Once in a Lifetime
The final countdown | Non-Fiction | Fresh Soup
Once, many years ago, I was invited to give a talk in a village in the Galilee. The event organizer had a limited budget, and so he asked if instead of paying for a car service, he could come and pick me up in his silver Mitsubishi. I hesitantly agreed. He sounded soft-spoken on the phone, but you never know. What if he turned out to be a nudnik who would talk at me the whole way there about some historical novel that takes place at the foot of Mount Lebanon and I’d have nowhere to run and would be forced to listen to the endless landscape descriptions he’d memorized and keep nodding like a dashboard bobblehead? But then he said, “I don’t talk much. I hope that’s all right. If you don’t like silence, we’ll put some music on.”

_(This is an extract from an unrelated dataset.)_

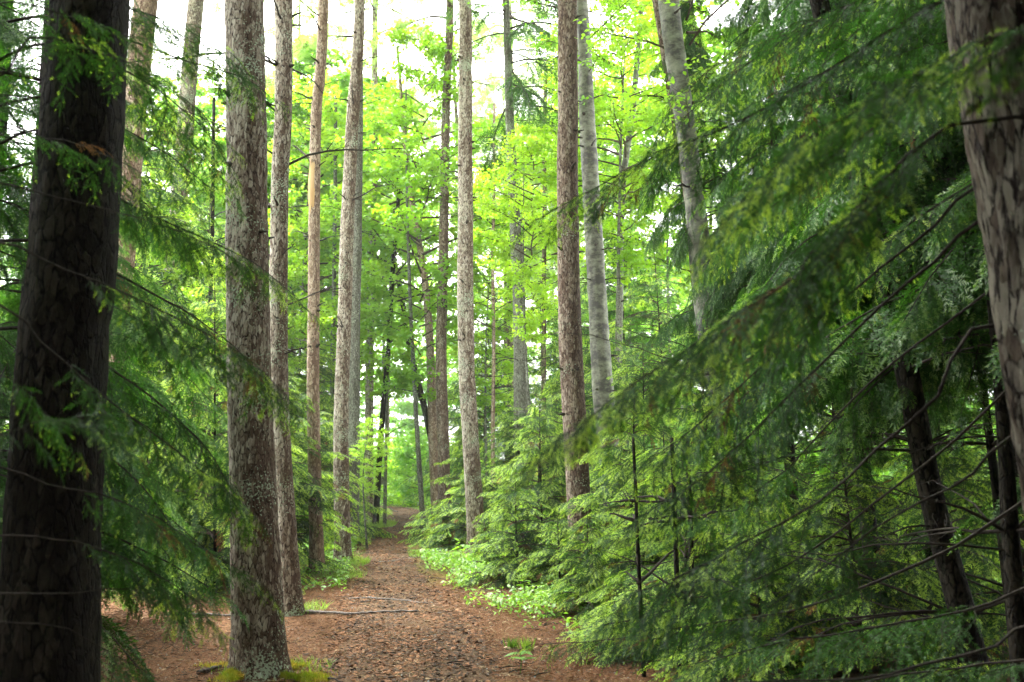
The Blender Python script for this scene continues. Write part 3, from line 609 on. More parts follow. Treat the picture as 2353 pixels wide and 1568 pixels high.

I waited on the corner of my block, as we’d arranged, but there was no sign of the silent Galilean. This was a long time ago, I didn’t have a cell phone yet, and all I could do was lean against the fence of the building on the corner and wait.
About fifteen minutes later, just as I was about to go home, a car with its high beams on stopped a few yards away. I hurried over and got in, and while I was fastening my seatbelt, I heard the driver say, in a deep, quiet voice that sounded nothing like the Galilean’s: “I’m going to start counting. Slowly. And if you’re still in this car when I get to three, you’re getting your face smashed in. Is that clear?” “Oh no,” I apologized, “I think I made a mistake. It’s just that someone—” “One,” said the driver, pulling the handbrake up. He really did count slowly, and by the time he got to “two” I’d unbuckled my seatbelt and opened the door. He said “three,” since he was already committed, but I’d already slammed the door shut and was standing on the sidewalk.
I hardly remember anything about the silent Galilean, who arrived a few seconds later and apologized for being late. It has been thirty years, after all, and I don’t remember the drive or the event either. But that moment, sitting in the passenger seat of the wrong car, is something I’ll never forget. A singular moment in life with no dilemmas and no remorse. Everything simple, everything clear, it’s all up to you, just do it. One. Two. Three.



If only the decision of when to get out were this quick and clear cut: whether to leave a country or place that is home but no longer feels congenial; a love that is gone; an old friend/family member who persistently sends odious political or other offensive messages despite pleas to stop that could be cut off or sent to SPAM. The Final Countdown---slowly, 1-2-3 -- unlock that seat belt and jump out! The right ride to Galilee may or may not come but, either way, it's not a punch in the face.
May all my moments be so thoroughly lived.